As New York Times fashion director and critic Vanessa Friedman Tweeted: “Sorry #AskHerMore, but the red carpet is a prison of actresses’ own making. They profited, literally, from it for a long time. #Oscars2015”

And as Washington Post fashion critic Robin Givhan tweeted, even if they aren’t getting the gown free, the people who made it still deserve some credit: “#askhermore frankly, I’d like to know who’s responsible for the incredible gowns that a village of artisans worked on for 100s of hours.”

After all, most of the big stars’ dresses are custom-designed and custom-made. The talent and hard work of the designers shouldn’t be ignored just because self-righteous movie stars can’t bear the thought of being asked about anything less weighty than their (often uninformed) opinion about what to do in the Middle East. 

Gown, hair, makeup, fitness programs — there are entire industries for whom the Oscars is a huge night.
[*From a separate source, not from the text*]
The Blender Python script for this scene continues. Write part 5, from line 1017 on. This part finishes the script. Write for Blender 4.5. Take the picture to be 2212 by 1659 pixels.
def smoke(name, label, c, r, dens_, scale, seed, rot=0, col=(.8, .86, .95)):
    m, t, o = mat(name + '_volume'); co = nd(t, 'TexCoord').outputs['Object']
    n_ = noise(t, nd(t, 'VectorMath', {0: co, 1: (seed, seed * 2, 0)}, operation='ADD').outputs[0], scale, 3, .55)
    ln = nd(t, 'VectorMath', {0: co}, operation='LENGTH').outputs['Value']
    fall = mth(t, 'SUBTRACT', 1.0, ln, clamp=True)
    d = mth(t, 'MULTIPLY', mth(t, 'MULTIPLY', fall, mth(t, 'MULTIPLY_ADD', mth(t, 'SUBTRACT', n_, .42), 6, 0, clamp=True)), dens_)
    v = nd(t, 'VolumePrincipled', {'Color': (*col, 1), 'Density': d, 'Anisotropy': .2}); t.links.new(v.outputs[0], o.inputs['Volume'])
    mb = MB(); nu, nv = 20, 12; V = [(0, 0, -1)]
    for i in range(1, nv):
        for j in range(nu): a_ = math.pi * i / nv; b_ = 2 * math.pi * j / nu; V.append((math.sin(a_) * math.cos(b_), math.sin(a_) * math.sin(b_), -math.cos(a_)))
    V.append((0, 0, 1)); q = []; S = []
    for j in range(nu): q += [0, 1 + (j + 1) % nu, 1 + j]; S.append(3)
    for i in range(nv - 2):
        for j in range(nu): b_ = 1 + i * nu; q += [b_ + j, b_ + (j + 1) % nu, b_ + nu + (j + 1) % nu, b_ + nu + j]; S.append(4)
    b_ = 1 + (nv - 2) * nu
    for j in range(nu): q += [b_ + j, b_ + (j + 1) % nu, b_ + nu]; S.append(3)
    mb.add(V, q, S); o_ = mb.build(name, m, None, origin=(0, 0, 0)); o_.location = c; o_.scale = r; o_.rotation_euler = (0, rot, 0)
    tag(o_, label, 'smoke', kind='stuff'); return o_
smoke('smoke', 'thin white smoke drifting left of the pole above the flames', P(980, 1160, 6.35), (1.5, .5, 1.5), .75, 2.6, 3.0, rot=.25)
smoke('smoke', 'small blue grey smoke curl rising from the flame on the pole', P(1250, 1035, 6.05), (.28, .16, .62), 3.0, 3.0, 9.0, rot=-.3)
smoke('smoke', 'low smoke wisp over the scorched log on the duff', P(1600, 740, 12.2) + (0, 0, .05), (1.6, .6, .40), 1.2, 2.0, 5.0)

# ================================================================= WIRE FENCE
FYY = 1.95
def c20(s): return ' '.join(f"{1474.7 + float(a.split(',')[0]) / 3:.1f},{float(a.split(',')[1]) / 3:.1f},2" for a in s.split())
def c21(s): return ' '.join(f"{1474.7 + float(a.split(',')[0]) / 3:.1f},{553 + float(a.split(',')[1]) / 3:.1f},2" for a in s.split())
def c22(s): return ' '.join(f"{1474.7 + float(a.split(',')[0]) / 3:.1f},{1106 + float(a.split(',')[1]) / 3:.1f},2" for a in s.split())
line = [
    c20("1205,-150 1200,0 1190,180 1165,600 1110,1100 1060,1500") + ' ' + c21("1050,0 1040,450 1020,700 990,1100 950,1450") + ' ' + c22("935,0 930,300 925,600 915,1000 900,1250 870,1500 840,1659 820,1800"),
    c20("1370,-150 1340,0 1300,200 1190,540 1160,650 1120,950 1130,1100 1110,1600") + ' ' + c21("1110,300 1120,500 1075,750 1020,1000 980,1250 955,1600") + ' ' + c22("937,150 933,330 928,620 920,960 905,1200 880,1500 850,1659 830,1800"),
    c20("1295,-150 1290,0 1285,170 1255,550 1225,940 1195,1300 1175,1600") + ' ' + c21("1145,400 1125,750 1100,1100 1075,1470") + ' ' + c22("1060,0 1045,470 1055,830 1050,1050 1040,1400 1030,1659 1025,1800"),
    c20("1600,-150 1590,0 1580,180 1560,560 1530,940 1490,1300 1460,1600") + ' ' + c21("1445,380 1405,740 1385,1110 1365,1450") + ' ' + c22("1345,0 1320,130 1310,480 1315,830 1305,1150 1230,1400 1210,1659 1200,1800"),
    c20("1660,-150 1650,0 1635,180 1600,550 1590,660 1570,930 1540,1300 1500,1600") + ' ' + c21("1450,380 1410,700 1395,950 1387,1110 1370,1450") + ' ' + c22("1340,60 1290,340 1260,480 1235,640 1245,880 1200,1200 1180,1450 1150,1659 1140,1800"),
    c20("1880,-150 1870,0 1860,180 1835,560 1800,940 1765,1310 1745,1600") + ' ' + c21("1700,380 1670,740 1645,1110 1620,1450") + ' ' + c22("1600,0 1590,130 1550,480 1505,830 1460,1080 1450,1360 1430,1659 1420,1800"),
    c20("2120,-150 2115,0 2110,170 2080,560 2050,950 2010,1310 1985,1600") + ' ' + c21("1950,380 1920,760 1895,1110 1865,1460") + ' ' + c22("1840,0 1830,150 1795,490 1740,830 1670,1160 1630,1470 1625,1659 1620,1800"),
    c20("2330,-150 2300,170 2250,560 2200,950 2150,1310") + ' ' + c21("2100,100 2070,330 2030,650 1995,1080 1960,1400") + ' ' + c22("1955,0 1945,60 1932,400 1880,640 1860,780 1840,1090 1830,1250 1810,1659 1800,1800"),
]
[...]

People ask about fashion choices because the red carpet is, essentially, a fashion show. 

I’m not saying women can’t stand up for themselves if they’re feeling uncomfortable. When Cate Blanchett fired back at an E! cameraman who was panning up and down her body at the SAG awards last year by asking him if he does that to the men, she was totally right to do it. But the idea that you would be offended at someone asking about your dress at a fashion-centered event is arrogant. After all, many of them (looking at you, Arquette!) will find a way to randomly insert their political opinions into their speeches anyway. 

People actually do care about what these actresses are wearing. A lot of people get their fashion and beauty tips from celebrities — the amount of television programs, websites, and magazine articles about this very subject proves that. Even if you think being showered with expensive garments and walking around wearing them is really hard or something, do it for your designers or your fans. Or, if the whole thing just offends you too much  — just don’t go.